On gentoo at least, there’s a specific tool called revdep-rebuild that helps scan for and rebuild packages that have dependencies that aren’t installed (so post-removal), and it has a mode to request that packages be rebuilt if they depend on something that’s a candidate for removal, as well. Meanwhile, emerge –depclean is far more careful in what it removes these days as well, doing its own scan to see if any executables or libraries still depend on it first, and telling you what it might have removed because the package isn’t in the official dependencies, but won’t, because an executable still depends on it to run, too. The user/sysadmin can then manually rebuild the depending packages, hopefully removing the dependency, so depclean can finish the job. Alternatively, if the admin judges that it’s not a critical dependency, they can emerge –unmerge a package directly, bypassing the safety checks, and then let revdep-rebuild do its thing.
Duncan
I have used OpenBSD package system for many years. The packaging system has developed a lot (by Marc Espie) during the last years. Upgrading has become easier and handling of orphan packages has been improved.
OpenBSD added a lot of ground work to package handling in OpenBSD 4.7.
“The New pkg_add For 4.7 (espie@)”
http://www.undeadly.org/cgi?action=article&sid=20100323141307
Package system was futher improved in later releases. See
“The long road to pkg_add -u”
http://www.openbsd.org/papers/eurobsdcon_2010_pkg_add/index.html
In my experience the package system has worked flawlessly (as most things do) in OpenBSD.
A simple “pkg_delete -a” will remove all orphaned packages. You can also force remove packages (using “-D dependencies” flag) and at the same time remove packages that will become orphaned due to the force remove.
OpenBSD package/ports system seems to be one of the most roubust and capable packaging systems out there.
“man pages for pkg_add and pkg_delete”
http://www.openbsd.org/cgi-bin/man.cgi?query=pkg_add
http://www.openbsd.org/cgi-bin/man.cgi?query=pkg_delete
APT is smart enough to tell you exactly what it will do. But you were dumb enough to say yes to all.
So APT is smart enough to label a package that is still being used by another as an orphan, right?
Yes, APT does it. This is more obvious if you use Aptitude instead of Apt-Get, because the former demands a logically stricter dependency chain, and all packages are indeed labelled as “manually-” or “automatically installed”. Those labelled as “manually installed” cannot be orphaned.
Apt-Get, on the other hand, will only list orphans if you use the “auto-remove” option.
No problems at all. Using Slackware I have to keep track of those packages myself. Humans are the best package managers out there.

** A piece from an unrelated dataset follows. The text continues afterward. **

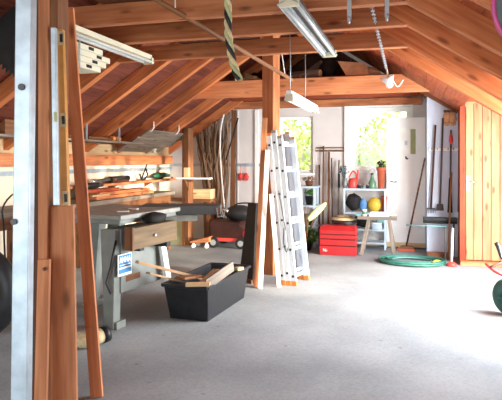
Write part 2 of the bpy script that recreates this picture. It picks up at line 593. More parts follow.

Nah, humans are the absolute worst package managers by far, that’s why a coherent dependency-based system like RPM eventually led to the so-called RPM hell! Humans simply cannot remember and process much information efficiently! It is both time / energy consuming and plain stupid to resolve / keep track of packages yourself, sorry. Unless you do it for the “fun” of it (??) or you never update / upgrade your system.
So in your eyes all Slackware users are plain stupid?
I don’t know of any dependency problems, have no meta-package problem and, yes, i upgrade regularly. So you can’t remember what you have installed and why? That is what text editors were invented for, just write it down.
It’s kinda tedious to keep track of all the packages one installs, and even more so keeping track of dependencies.
That would make just managing applications on a system a full time job.
if orphan… adopt it! 🙂
:)) That’s true.But unfortunately in this case you can’t really do that.I had problems with orphan packages but after I’ve erased them everything went smoothly.